La “Porticus Aemilia” era un immenso edificio (rispetto alle proporzioni modeste dell’edilizia dell’epoca) in opera incerta di tufo, lungo 487 metri e largo 60, che si estendeva con la fronte parallela al Tevere, lungo l’attuale via Amerigo Vespucci, con i lati brevi sulla “via Ostiensis” (l’attuale via Marmorata) e su via Beniamino Franklin, mentre il retro era situato leggermente più arretrato rispetto all’odierna via Giovanni Branca. L’interno era diviso da 294 pilastri in una serie di ambienti disposti su sette file longitudinali che formavano 50 navate, larghe ognuna 8,30 metri, coperte da serie di volticelle sovrapposte, per una superficie utile di 25.000 metri quadrati, utilizzate come ambienti di immagazzinaggio (“Horrea“).
Il nome deriva da quello dei costruttori, Marco Emilio Lepido e Lucio Emilio Paolo, tribuni edili dell’anno 193 a.C.: di essa rimangono alcuni imponenti resti, riferibili al muro sud-orientale, in “opus incertum quasi reticulatum” in peperino e tufo di Monteverde e dell’Aniene, situati in via Beniamino Franklin (nella foto 1), Via Rubattino (nella foto in alto sotto il titolo e nella foto 2) e Via Florio (nella foto 3).
L’edificio digradava verso il fiume in quattro “navate” longitudinali, così che ognuna di esse potesse prendere luce da aperture poste nella cortina al di sopra del corpo antistante.
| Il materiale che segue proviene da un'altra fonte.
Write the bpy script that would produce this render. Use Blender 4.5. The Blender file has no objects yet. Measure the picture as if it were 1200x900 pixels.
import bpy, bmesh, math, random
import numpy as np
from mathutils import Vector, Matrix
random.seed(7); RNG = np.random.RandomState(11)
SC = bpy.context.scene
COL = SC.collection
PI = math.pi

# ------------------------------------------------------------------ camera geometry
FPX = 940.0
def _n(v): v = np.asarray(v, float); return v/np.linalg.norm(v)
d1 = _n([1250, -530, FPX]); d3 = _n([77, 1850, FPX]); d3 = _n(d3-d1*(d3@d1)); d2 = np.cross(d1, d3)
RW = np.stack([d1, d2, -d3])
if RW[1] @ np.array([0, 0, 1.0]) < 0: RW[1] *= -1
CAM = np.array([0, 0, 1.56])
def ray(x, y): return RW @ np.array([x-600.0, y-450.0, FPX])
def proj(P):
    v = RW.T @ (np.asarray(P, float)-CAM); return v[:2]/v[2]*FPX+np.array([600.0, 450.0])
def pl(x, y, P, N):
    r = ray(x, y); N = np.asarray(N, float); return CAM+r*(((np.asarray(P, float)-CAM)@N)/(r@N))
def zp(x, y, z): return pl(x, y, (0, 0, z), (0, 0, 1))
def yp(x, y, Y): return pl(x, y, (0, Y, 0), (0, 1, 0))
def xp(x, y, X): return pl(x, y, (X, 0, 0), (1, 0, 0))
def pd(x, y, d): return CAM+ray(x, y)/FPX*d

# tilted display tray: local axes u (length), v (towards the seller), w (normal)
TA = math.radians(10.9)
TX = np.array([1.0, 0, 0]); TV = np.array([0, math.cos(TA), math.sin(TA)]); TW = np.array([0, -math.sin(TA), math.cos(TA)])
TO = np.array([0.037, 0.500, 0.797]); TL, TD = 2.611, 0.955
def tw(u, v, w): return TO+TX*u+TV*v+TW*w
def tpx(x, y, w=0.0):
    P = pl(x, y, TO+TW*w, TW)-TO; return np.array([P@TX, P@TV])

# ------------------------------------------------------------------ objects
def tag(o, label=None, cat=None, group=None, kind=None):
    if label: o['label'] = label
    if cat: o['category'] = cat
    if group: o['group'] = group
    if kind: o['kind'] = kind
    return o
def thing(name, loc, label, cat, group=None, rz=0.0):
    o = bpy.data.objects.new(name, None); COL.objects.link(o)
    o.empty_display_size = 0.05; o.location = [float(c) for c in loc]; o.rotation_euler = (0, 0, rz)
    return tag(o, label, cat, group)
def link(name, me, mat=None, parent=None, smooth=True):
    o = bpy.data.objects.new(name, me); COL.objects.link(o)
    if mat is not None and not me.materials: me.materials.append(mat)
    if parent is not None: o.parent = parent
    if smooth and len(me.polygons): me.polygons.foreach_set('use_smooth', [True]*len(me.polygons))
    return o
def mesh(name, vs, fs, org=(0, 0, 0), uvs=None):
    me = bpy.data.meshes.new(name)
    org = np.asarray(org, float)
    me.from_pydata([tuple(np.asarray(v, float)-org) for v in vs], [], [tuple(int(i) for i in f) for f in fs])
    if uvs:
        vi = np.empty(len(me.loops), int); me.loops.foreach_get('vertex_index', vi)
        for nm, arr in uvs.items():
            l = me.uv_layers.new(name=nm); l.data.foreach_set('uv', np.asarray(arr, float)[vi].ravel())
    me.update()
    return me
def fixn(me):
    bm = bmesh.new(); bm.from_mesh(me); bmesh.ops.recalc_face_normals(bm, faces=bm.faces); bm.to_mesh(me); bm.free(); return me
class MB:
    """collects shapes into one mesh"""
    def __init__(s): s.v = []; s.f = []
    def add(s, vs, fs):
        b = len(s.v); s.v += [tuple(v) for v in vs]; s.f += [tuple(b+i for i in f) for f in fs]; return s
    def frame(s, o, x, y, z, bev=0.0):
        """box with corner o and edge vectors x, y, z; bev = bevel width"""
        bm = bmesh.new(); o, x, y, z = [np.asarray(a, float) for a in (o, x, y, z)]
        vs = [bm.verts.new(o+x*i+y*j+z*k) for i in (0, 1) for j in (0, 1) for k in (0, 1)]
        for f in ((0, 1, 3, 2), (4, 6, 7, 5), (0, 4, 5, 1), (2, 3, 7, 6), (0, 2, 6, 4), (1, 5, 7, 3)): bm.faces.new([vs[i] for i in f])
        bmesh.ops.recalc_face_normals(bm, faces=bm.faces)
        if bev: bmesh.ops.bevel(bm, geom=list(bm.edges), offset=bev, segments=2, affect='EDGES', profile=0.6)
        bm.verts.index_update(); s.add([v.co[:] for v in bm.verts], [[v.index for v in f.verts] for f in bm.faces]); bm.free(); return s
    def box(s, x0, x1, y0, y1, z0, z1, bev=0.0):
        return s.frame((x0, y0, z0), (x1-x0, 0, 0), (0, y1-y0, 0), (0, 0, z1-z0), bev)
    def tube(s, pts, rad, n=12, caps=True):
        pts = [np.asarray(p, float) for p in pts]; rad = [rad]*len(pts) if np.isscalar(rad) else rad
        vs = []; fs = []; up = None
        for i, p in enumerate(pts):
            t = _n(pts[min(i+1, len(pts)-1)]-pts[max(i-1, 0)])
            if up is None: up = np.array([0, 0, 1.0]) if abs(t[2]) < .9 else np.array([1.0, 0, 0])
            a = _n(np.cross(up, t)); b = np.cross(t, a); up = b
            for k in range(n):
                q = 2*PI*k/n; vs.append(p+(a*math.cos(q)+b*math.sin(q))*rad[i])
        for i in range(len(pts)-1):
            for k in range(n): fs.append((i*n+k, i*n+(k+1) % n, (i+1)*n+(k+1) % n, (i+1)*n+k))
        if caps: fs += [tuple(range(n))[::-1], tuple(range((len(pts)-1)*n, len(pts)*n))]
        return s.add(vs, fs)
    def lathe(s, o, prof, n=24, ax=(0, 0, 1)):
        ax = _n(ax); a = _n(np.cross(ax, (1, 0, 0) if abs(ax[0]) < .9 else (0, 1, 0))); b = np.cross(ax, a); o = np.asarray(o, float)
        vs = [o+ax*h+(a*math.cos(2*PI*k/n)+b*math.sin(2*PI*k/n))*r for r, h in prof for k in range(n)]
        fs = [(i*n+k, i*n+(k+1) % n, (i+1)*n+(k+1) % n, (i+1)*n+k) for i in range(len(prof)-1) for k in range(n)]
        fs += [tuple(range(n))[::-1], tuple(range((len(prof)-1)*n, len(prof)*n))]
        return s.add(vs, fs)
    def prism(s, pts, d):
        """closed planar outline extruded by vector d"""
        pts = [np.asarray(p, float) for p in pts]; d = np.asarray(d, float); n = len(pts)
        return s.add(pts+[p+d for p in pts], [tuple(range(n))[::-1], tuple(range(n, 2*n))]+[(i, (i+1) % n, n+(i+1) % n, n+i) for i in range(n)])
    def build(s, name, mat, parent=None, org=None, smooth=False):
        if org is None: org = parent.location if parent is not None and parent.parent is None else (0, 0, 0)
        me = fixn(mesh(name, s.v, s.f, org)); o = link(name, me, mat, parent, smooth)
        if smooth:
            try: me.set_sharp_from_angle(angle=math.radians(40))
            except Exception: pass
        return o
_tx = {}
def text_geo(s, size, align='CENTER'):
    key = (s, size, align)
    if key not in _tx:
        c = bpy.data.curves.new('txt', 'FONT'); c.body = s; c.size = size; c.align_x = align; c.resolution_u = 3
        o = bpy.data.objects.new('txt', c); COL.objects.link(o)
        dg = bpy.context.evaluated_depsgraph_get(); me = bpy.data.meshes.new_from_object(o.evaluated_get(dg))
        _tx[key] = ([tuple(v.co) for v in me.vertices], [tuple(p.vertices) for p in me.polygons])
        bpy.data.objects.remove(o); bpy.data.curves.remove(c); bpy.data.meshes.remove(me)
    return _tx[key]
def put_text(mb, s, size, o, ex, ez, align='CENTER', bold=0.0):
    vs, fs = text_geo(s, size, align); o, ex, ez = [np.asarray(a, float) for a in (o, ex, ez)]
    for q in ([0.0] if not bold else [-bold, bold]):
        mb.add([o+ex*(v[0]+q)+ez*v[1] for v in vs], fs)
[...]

Nulla resta dei moli e delle scale verso il fiume di età repubblicana, imputabili, secondo Livio, agli stessi censori impegnati nei restauri del 174 e radicalmente trasformati in età traianea. Le concamerazioni visibili nell’arginatura del fiume, alte circa 4 metri, costituivano l’argine nonché le costruzioni del corpo più avanzato della città annonaria, l’Emporium vero e proprio.
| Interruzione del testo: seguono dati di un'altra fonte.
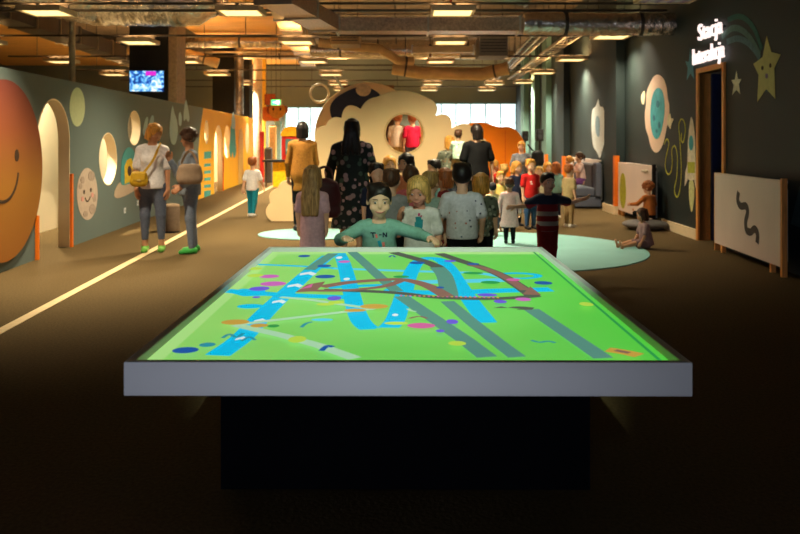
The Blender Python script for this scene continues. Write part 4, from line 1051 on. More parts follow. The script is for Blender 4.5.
# ------------------------------------------------------------------ cloud hut, round panel, orange panel
CD = 14.0
def cl(px,py,d=CD): return (X(px,d), Z(py,d))
def arcs(pts):
    """scalloped outline: consecutive points joined by bulging arcs; a point (x,y,b) sets the bulge of the piece that leads to it"""
    out = []
    for i,p in enumerate(pts):
        q = pts[(i+1)%len(pts)]; b = q[2] if len(q) > 2 else 0
        if not b: out.append((p[0],p[1])); continue
        dx, dy = q[0]-p[0], q[1]-p[1]
        for k in range(10):
            t = k/10; h = b*4*t*(1-t)
            out.append((p[0]+dx*t+dy*h, p[1]+dy*t-dx*h))
    return out
cream_c = M('cloud_cream',(238,206,156),rough=.75,var=.05,scale=1.5)
cloud = thing('cloud_panel','big scalloped cream cloud wall with a round peephole behind the children','play panel',(0,0,0))
ol = arcs([(296,221.3),(272,221.3),(271,203,.28),(278,189,.28),(292,183,.30),(306,178,.2),(314,160,.2),(316,142,.25),(326,126,.30),(342,119,.25),(361,110,.42),(377,97.5,.15),(428,99,.14),(434,117,.30),(451,130,.42),(479,136,.30),(484,160,.3),(484,221.3)])
ol = [cl(*p) for p in ol]; ol = [(x, max(.0,z)) for x,z in ol]
hole = [cl(404.5+20.5*math.cos(t), 133.5+21*math.sin(t)) for t in [2*PI*i/48 for i in range(48)]]
cf = ((0,CD+.28,0),(1,0,0),(0,0,1),(0,-1,0))
link('front_panel', slab_mesh('front_panel', [ol, hole], .28, cream_c, cf, .012), cloud)
link('peephole_rim', slab_mesh('peephole_rim', [[(p[0],p[1]) for p in hole], [(hole[0][0]+0,0)] and [cl(404.5+19*math.cos(t), 133.5+19.5*math.sin(t)) for t in [2*PI*i/48 for i in range(48)]]], .30, M('rim_beige',(214,180,130)), ((0,CD+.29,0),(1,0,0),(0,0,1),(0,-1,0))), cloud)
rp_ = thing('round_panel','tall cream disc panel with a dark night-sky patch and little moon behind the cloud','play panel',(0,0,0))
rD = 14.9
dl = [(X(368+53*math.cos(t),rD), max(0,Z(136+53*math.sin(t),rD))) for t in [PI*.86+PI*1.28*i/48 for i in range(49)]]
dl += [(X(414,rD),0),(X(322,rD),0)]
hole2 = [(X(404+23*math.cos(t),rD),Z(134+23*math.sin(t),rD)) for t in [2*PI*i/40 for i in range(40)]]
link('disc', slab_mesh('disc', [dl, hole2], .2, cream_c, ((0,rD+.2,0),(1,0,0),(0,0,1),(0,-1,0)), .01), rp_)
pt = [(X(x,rD),Z(y,rD)) for x,y in smooth_loop([(332,118),(330,108),(334,100),(342,94),(352,89),(362,86.5),(374,90),(381,97),(374,104),(362,110),(350,113),(344,119),(338,121)],4)]
link('night_sky', slab_mesh('night_sky', [pt], .02, M('night_paint',(40,42,56),rough=.5,var=.15), ((0,rD-.002,0),(1,0,0),(0,0,1),(0,-1,0))), rp_)
link('little_moon', slab_mesh('little_moon', [[(X(363.5+7.5*math.cos(t),rD),Z(90+6.3*math.sin(t),rD)) for t in [2*PI*i/28 for i in range(28)]]], .03, M('moon_paint',(214,190,150)), ((0,rD-.023,0),(1,0,0),(0,0,1),(0,-1,0))), rp_)
o = G(); c = Vector((X(319,rD),rD+.1,Z(93,rD))); o.tube([c+Vector((.17*math.cos(t),0,.17*math.sin(t))) for t in [2*PI*i/32 for i in range(32)]], .022, 10, closed=True); o.build('ring', M('ring_pale',(226,210,176),rough=.4), rp_)
o = G(); o.bar((X(334,rD),rD+.1,Z(76,rD)), (X(343,rD),rD+.1,Z(89,rD)), .06, .04); o.bar((X(325.5,rD),rD+.1,Z(101,rD)), (X(336,rD),rD+.1,Z(101,rD)), .05, .05); o.build('antenna', M('antenna_pale',(190,206,180),rough=.4), rp_)
plat = G(); plat.box(-1.25,.75,15.9,17.2,0,.64); plat.box(-.9,.6,17.2,17.5,0,.32)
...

In seguito tutta la pianura del Testaccio, man mano che crescevano i bisogni della città, si andò colmando di edifici, in particolare di magazzini annonari. La “Lex Frumentaria” di Tiberio e Caio Gracco, con la conseguente distribuzione gratuita di grano ed altri generi alimentari alla popolazione della città, richiese la progressiva costruzione di nuovi magazzini: sorsero così gli “Horrea Sempronia“, “Galbana“, “Lolliana“, “Seiana“, “Aniciana“, dai nomi dei consoli in carica al momento della costruzione o dal nome dei proprietari o del costruttore. Tra questi, i più conosciuti sono gli “Horrea Galbana” (o “Sulpicia“), sorti nella vasta proprietà della famiglia dei Sulpici. L’edificio, costruito interamente in reticolato di tufo, era organizzato intorno a tre grandi cortili rettangolari e porticati ed era situato alle spalle della “Porticus Aemilia“, allungandosi fino a via Galvani. L’edificio fu restaurato dall’imperatore Galba ma la fase originaria può essere datata intorno al 100 a.C., come testimonia il sepolcro del console Sergio Sulpicio Galba rinvenuto nel febbraio del 1886.